--- Stated problem ---
Each line below must be set down exactly; omit any image you find.
+---+
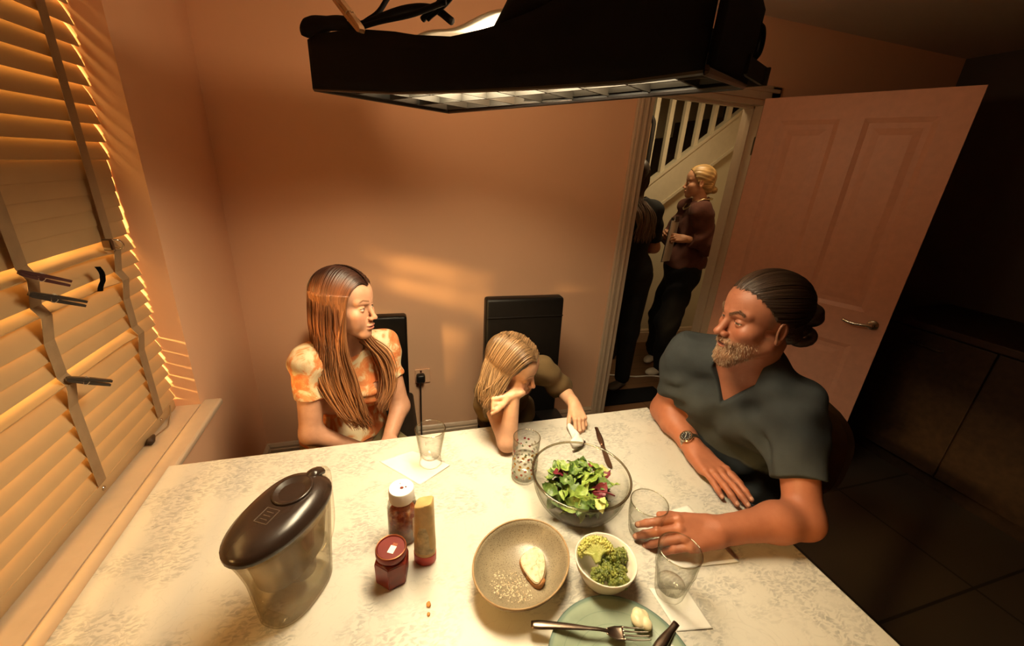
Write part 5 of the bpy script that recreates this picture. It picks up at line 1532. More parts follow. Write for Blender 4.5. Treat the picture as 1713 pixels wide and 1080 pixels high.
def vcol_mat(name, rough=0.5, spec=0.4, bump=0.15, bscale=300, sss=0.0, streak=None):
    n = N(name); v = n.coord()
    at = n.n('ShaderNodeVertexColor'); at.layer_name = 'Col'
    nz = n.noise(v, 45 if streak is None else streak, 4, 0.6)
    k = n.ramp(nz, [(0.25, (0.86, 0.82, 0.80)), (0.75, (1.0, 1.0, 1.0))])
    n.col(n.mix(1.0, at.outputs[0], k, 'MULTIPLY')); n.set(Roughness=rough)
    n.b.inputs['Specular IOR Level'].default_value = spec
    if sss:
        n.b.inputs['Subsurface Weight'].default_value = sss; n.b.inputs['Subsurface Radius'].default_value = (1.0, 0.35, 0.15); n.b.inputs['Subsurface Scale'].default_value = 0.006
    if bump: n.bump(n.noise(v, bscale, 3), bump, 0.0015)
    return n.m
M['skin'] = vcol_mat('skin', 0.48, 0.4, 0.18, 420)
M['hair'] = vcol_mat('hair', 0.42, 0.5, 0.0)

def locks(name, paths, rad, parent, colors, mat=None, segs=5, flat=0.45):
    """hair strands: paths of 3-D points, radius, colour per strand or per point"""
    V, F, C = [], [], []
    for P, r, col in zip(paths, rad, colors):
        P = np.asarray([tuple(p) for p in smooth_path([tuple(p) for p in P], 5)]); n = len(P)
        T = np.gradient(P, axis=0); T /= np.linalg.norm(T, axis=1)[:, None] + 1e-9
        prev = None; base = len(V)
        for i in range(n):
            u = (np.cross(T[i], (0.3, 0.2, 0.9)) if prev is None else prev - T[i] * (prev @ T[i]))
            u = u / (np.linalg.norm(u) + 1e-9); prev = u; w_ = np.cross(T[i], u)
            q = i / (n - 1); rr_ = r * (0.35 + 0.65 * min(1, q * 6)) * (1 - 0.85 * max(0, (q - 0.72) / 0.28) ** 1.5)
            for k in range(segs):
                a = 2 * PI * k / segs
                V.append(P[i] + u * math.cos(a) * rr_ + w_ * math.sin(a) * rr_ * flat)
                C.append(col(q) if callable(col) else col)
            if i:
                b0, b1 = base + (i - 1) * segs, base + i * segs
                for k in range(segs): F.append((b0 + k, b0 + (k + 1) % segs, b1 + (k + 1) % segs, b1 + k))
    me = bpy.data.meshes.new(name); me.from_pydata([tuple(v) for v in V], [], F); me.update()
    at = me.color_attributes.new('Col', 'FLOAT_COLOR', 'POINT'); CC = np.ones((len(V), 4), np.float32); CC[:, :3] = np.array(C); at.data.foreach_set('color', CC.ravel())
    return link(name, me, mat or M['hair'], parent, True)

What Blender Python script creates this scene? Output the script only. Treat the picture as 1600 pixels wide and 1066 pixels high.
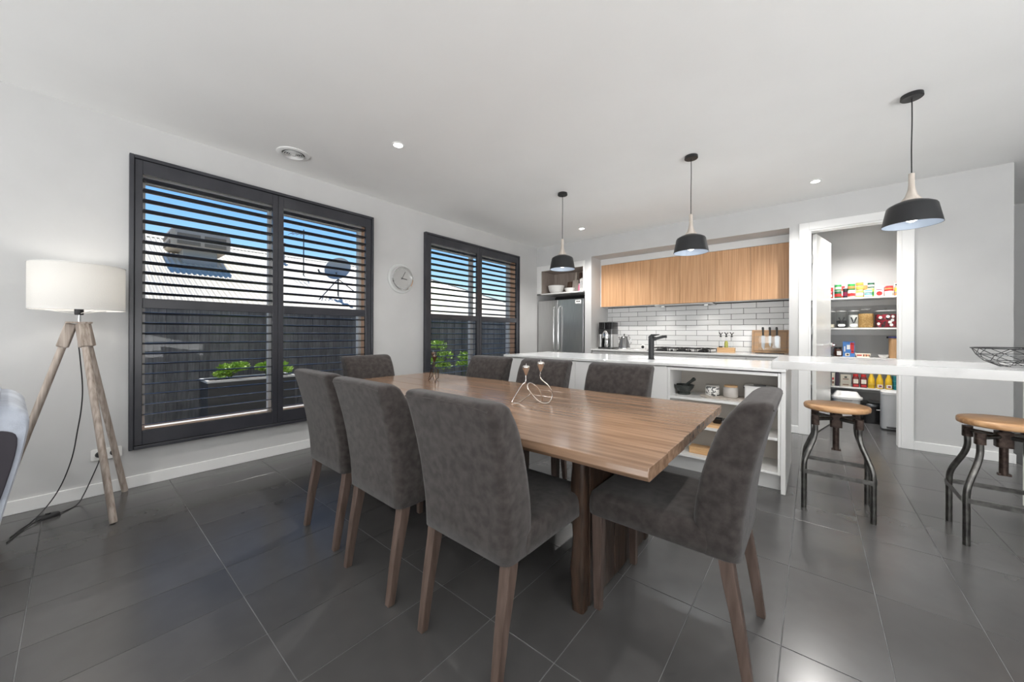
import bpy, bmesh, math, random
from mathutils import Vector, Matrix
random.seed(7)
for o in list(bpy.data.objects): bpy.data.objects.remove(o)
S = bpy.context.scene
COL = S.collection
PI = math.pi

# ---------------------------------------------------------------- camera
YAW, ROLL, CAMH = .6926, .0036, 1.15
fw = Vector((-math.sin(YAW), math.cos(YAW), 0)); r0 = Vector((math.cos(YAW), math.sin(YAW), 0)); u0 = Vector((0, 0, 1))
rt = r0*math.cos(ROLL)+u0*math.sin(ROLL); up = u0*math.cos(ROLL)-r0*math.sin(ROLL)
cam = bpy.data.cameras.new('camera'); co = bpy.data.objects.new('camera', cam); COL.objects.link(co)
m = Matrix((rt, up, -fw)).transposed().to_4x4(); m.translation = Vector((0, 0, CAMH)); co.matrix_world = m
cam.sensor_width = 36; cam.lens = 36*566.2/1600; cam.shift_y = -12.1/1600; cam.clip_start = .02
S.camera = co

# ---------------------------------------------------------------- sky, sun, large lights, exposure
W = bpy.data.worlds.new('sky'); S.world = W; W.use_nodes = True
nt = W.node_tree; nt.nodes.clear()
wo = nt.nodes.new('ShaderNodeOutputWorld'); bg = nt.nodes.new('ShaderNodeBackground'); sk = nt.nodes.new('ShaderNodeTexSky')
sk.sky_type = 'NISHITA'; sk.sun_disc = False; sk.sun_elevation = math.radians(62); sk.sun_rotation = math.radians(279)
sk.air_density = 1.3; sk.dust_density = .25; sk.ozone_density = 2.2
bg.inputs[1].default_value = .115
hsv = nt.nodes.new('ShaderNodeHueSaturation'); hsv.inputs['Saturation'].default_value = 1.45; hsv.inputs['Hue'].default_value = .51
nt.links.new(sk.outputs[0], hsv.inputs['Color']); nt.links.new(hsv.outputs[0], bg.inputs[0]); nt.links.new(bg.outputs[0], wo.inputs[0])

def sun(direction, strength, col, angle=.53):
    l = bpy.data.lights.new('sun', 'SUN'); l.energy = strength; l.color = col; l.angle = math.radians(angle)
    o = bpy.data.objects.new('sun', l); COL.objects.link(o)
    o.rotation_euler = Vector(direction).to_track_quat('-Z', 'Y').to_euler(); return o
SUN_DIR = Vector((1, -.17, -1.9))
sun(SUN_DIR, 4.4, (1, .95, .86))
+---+
--- Solved problem ---
Write part 5 of the bpy script that recreates this picture. It picks up at line 1532. More parts follow. Write for Blender 4.5. Treat the picture as 1713 pixels wide and 1080 pixels high.
def vcol_mat(name, rough=0.5, spec=0.4, bump=0.15, bscale=300, sss=0.0, streak=None):
    n = N(name); v = n.coord()
    at = n.n('ShaderNodeVertexColor'); at.layer_name = 'Col'
    nz = n.noise(v, 45 if streak is None else streak, 4, 0.6)
    k = n.ramp(nz, [(0.25, (0.86, 0.82, 0.80)), (0.75, (1.0, 1.0, 1.0))])
    n.col(n.mix(1.0, at.outputs[0], k, 'MULTIPLY')); n.set(Roughness=rough)
    n.b.inputs['Specular IOR Level'].default_value = spec
    if sss:
        n.b.inputs['Subsurface Weight'].default_value = sss; n.b.inputs['Subsurface Radius'].default_value = (1.0, 0.35, 0.15); n.b.inputs['Subsurface Scale'].default_value = 0.006
    if bump: n.bump(n.noise(v, bscale, 3), bump, 0.0015)
    return n.m
M['skin'] = vcol_mat('skin', 0.48, 0.4, 0.18, 420)
M['hair'] = vcol_mat('hair', 0.42, 0.5, 0.0)

def locks(name, paths, rad, parent, colors, mat=None, segs=5, flat=0.45):
    """hair strands: paths of 3-D points, radius, colour per strand or per point"""
    V, F, C = [], [], []
    for P, r, col in zip(paths, rad, colors):
        P = np.asarray([tuple(p) for p in smooth_path([tuple(p) for p in P], 5)]); n = len(P)
        T = np.gradient(P, axis=0); T /= np.linalg.norm(T, axis=1)[:, None] + 1e-9
        prev = None; base = len(V)
        for i in range(n):
            u = (np.cross(T[i], (0.3, 0.2, 0.9)) if prev is None else prev - T[i] * (prev @ T[i]))
            u = u / (np.linalg.norm(u) + 1e-9); prev = u; w_ = np.cross(T[i], u)
            q = i / (n - 1); rr_ = r * (0.35 + 0.65 * min(1, q * 6)) * (1 - 0.85 * max(0, (q - 0.72) / 0.28) ** 1.5)
            for k in range(segs):
                a = 2 * PI * k / segs
                V.append(P[i] + u * math.cos(a) * rr_ + w_ * math.sin(a) * rr_ * flat)
                C.append(col(q) if callable(col) else col)
            if i:
                b0, b1 = base + (i - 1) * segs, base + i * segs
                for k in range(segs): F.append((b0 + k, b0 + (k + 1) % segs, b1 + (k + 1) % segs, b1 + k))
    me = bpy.data.meshes.new(name); me.from_pydata([tuple(v) for v in V], [], F); me.update()
    at = me.color_attributes.new('Col', 'FLOAT_COLOR', 'POINT'); CC = np.ones((len(V), 4), np.float32); CC[:, :3] = np.array(C); at.data.foreach_set('color', CC.ravel())
    return link(name, me, mat or M['hair'], parent, True)

What Blender Python script creates this scene? Output the script only. Treat the picture as 1600 pixels wide and 1066 pixels high.
import bpy, bmesh, math, random
from mathutils import Vector, Matrix
random.seed(7)
for o in list(bpy.data.objects): bpy.data.objects.remove(o)
S = bpy.context.scene
COL = S.collection
PI = math.pi

# ---------------------------------------------------------------- camera
YAW, ROLL, CAMH = .6926, .0036, 1.15
fw = Vector((-math.sin(YAW), math.cos(YAW), 0)); r0 = Vector((math.cos(YAW), math.sin(YAW), 0)); u0 = Vector((0, 0, 1))
rt = r0*math.cos(ROLL)+u0*math.sin(ROLL); up = u0*math.cos(ROLL)-r0*math.sin(ROLL)
cam = bpy.data.cameras.new('camera'); co = bpy.data.objects.new('camera', cam); COL.objects.link(co)
m = Matrix((rt, up, -fw)).transposed().to_4x4(); m.translation = Vector((0, 0, CAMH)); co.matrix_world = m
cam.sensor_width = 36; cam.lens = 36*566.2/1600; cam.shift_y = -12.1/1600; cam.clip_start = .02
S.camera = co

# ---------------------------------------------------------------- sky, sun, large lights, exposure
W = bpy.data.worlds.new('sky'); S.world = W; W.use_nodes = True
nt = W.node_tree; nt.nodes.clear()
wo = nt.nodes.new('ShaderNodeOutputWorld'); bg = nt.nodes.new('ShaderNodeBackground'); sk = nt.nodes.new('ShaderNodeTexSky')
sk.sky_type = 'NISHITA'; sk.sun_disc = False; sk.sun_elevation = math.radians(62); sk.sun_rotation = math.radians(279)
sk.air_density = 1.3; sk.dust_density = .25; sk.ozone_density = 2.2
bg.inputs[1].default_value = .115
hsv = nt.nodes.new('ShaderNodeHueSaturation'); hsv.inputs['Saturation'].default_value = 1.45; hsv.inputs['Hue'].default_value = .51
nt.links.new(sk.outputs[0], hsv.inputs['Color']); nt.links.new(hsv.outputs[0], bg.inputs[0]); nt.links.new(bg.outputs[0], wo.inputs[0])

def sun(direction, strength, col, angle=.53):
    l = bpy.data.lights.new('sun', 'SUN'); l.energy = strength; l.color = col; l.angle = math.radians(angle)
    o = bpy.data.objects.new('sun', l); COL.objects.link(o)
    o.rotation_euler = Vector(direction).to_track_quat('-Z', 'Y').to_euler(); return o
SUN_DIR = Vector((1, -.17, -1.9))
sun(SUN_DIR, 4.4, (1, .95, .86))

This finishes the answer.